Otto e o golpe

Publicado em Crônicas

Severino Francisco

O mineiro Otto Lara Resende é um grande escritor, mas o personagem sempre rivalizou e, algumas vezes, superou o escriba. Nelson Rodrigues exaltava tanto o brilho das frases do amigo que dizia ser necessário a presença de um taquígrafo acompanhando o Otto 24 horas por dia para registrar até os seus suspiros: “O mineiro só é solidário no câncer”, é a mais célebre frase atribuída ao Otto por Nelson Rodrigues.

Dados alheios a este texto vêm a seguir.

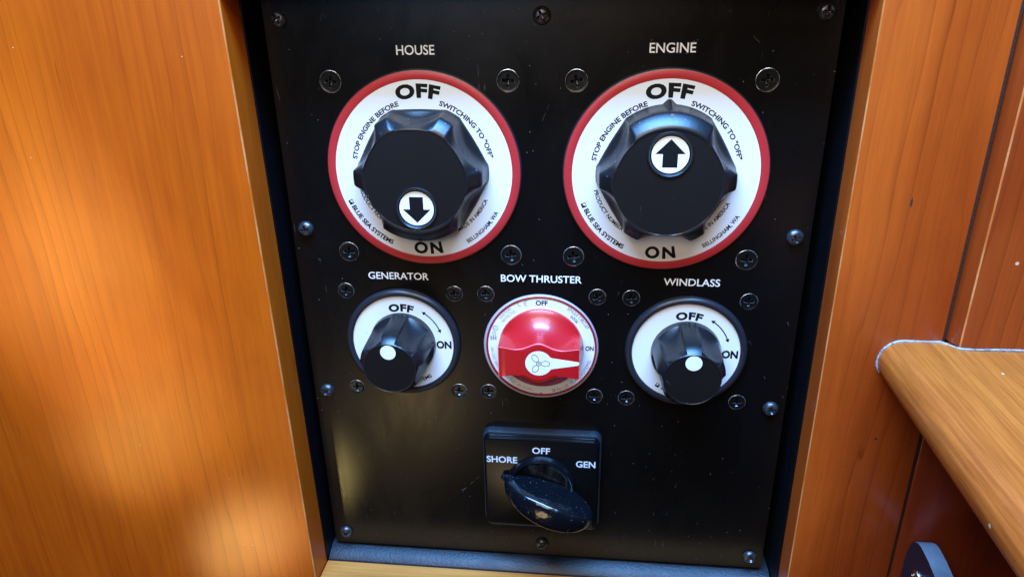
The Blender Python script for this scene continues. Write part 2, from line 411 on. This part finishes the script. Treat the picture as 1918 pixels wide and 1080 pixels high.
# bottom strip: dusty, ragged back edge
bx = MB(); bx.add(*lin(*prism([(-28, -300), (-28, -165.4), (0, -165.4), (7.6, -169.6), (8.1, -170.4), (8.1, -300)], 'x', -129.4, 131.2)))
bx.build('bottom_strip', M['dusty'], t)
MB().add(*lin(*prism([(-28, 149.2), (8.1, 149.2), (8.1, 300), (-28, 300)], 'x', -131.5, 130.9))).build('top_strip', M['lining'], t)

# dark grime seam between post and door, lower board and door
p = [(182.1, 10), (183.6, 10), (183.6, 25.2), (182.1, 25.2)]
tag(MB().add(*prism(p, 'y', -300, 300, -.0027)).build('seam_strip', M['crack']), 'dark grimy seam running down the right edge of the post', 'seam')
p = [(183.9, 12), (183.9, 26.2), (184.15, 27.4), (184.7, 29.0), (186.3, 32.3), (186.75, 33.0), (187.3, 33.25), (192, 33.5), (520, 33.5), (520, 12)]
V, F = prism(p, 'y', -0.6, 300)
tag(MB().add(V, F, [1 if k == 4 else 0 for k in range(len(F))]).build('wood_door', [M['wood_door'], M['wood_edge']], sharp=60),  # pale strip paints a highlight along the crease
    'glossy dark red wooden door with rounded edge above the shelf at far right', 'door')
p = [(184.0, 10), (184.0, 25.7), (184.6, 26.2), (520, 26.2), (520, 10)]
tag(MB().add(*prism(p, 'y', -300, -22)).build('lower_board', M['wood_low'], sharp=50),
    'dark red wooden board under the shelf at lower right, behind the bracket', 'wood panel')

# shelf with bullnose end
t = thing('shelf', 'honey coloured grained wooden shelf with rounded end jutting out at right', 'shelf', (300, -11.5, 26))
prof = arc(165.7, -11.5, 10, 90, 270, 20) + [(520, -21.5), (520, -1.5)]
nz = 2
V, F = prism(prof, 'z', 26.6, 230)
MB().add([(v[0]-300-.03*(v[2]-26), v[1]+11.5, v[2]-26) for v in V], F).build('board', M['wood_shelf'], t, sharp=60)
# sealant bead along the back of the shelf
path = arc(165.7, -11.5, 10.25, 215, 90, 26)+[(172, -1.25), (181, -1.2)]
V = []; F = []
pts = [(x, y, 27.2) for x, y in path] + [(183.5, -1.5, 29.5), (187, -1.2, 33.6), (195, -1.0, 34.0), (205, -1.0, 33.4), (240, -1.0, 33.2), (300, -1.0, 33.2)]
dense = []
for i in range(len(pts)-1):
    a, b_ = Vector(pts[i]), Vector(pts[i+1]); k = max(1, int((b_-a).length/0.8))
    dense += [a.lerp(b_, j/k) for j in range(k)]
dense.append(Vector(pts[-1]))
for i, q in enumerate(dense):
    tg = (dense[min(i+1, len(dense)-1)]-dense[max(i-1, 0)]).normalized()
    sd = tg.cross(Vector((0, 0, 1))).normalized(); upv = sd.cross(tg).normalized()
    r = .62+.14*math.sin(i*.35+2*math.sin(i*.13))+random.uniform(-.05, .05)
    for k in range(6):
        a = k*math.pi/3; w = q+sd*math.cos(a)*r*.8+upv*math.sin(a)*r
        V.append((w.x-300, w.y+11.5, w.z-26))
for i in range(len(dense)-1):
    for k in range(6):
        k2 = (k+1) % 6; F.append((i*6+k, i*6+k2, (i+1)*6+k2, (i+1)*6+k))
MB().add(V, F).build('sealant_bead', M['sealant'], t)

# bracket under the shelf
t = thing('bracket', 'small black plastic catch with a steel screw on the lower right board', 'bracket', (189, -125, 26))
prof = [(26.3, -160), (26.3, -126), (27.0, -120), (28.6, -114.5), (31.2, -110.6), (34.5, -108.6), (38, -108.0), (46, -108.6), (54, -110.4), (62, -113.2), (70, -117), (70, -160)]
V, F = prism(prof, 'x', 189, 197.5)
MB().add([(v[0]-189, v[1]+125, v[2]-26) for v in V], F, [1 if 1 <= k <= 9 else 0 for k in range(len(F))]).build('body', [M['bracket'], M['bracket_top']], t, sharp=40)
V, F, MI = screw_mesh('x', 3.9, 'pan')
V = [(-v[2]*.7, v[1], v[0]) for v in V]
o = MB().add(V, [tuple(reversed(q)) for q in F], MI).build('screw', [M['steel'], M['steel'], M['steel']], t, sharp=30)
o.location = W3((-.05, 0.6, 15.0))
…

Mas existem muitas outras cintilantes de humor. Quando ocupou o cargo de adido do Brasil em Portugal, costumava descrever a função dessa maneira: “Estou adido e mal pago”. Se estivesse em casa e não quisesse conversa, atendia o telefone da seguinte maneira: “Não estou”. E pimba: desligava o aparelho na cara do interlocutor. Contudo, era extremamente gentil e se recebesse um “bom dia”, tomava o cumprimento como a senha para uma conversa pra lá de marrakeshi.

Dizia que entrou para o jornalismo como um cachorro que encontra a porta da igreja aberta e vai em frente. Reza a lenda que ele trabalhou como editorialista em dois jornais concorrentes, à tarde, descia o sarrafo em um e, à noite, respondia com veemência a provocação no outro, polemizando consigo mesmo.

O Otto morreu em 1992, mas deixou um assessor atento, obsessivo e risonhante para cuidar do seu legado. É Francisco de Souza, o Chiquinho do Cedoc do correio. Todos os dias, ele espana, tira o pó e lustra as frases do mestre para que elas mantenham o fulgor original. Do outro lado da vida, felicíssimo com a badalação, acompanhado pelos amigos Rubem Braga e Fernando Sabino, o Otto finge descontentamento: “Afinal de contas, Chiquinho, por que você me persegue?”

Pois bem, o Chiquinho me repassou uma história muito interessante sobre as relações escorregadias do Otto com o golpe militar de 1964. O episódio é evocado em uma nota escrita pelo colunista social Ibraim Sued. Segundo ele, em um dia particularmente azedo, para estupefação geral, o matreiro Otto tomou uns pileques e começou a espinafrar o governo do regime militar. Ficou tão entusiasmado com a flama retórica que passou a dirigir a pontaria das críticas ao então presidente Castelo Branco.

A certa altura, um amigo cutucou o Otto e pediu: “Fala mais baixo porque está todo mundo olhando”. Naquela época, era perigoso se expor dessa maneira, pois nos bares sempre poderia estar infiltrado algum agente do SNI, o famigerado Serviço Nacional de Informação. Mas, para o assombro de todos, o Otto não se intimidou.

Pelo contrário: encarou a plateia, olho no olho, e berrou de maneira ainda mais enfática: “É, meus amigos, vocês estão admirados. É isso mesmo. Eu sou um homem corajoso e digo o que penso. Não tenho medo de nada e muito menos de militares. E querem saber o meu nome? Eu me chamo José Aparecido”.

José Aparecido era um grande amigo do Otto e, mais tarde, seria governador do Distrito Federal. Dito isso, o Otto saiu de fininho do restaurante e sumiu na noite sem deixar rastros nas ruas do Rio de Janeiro.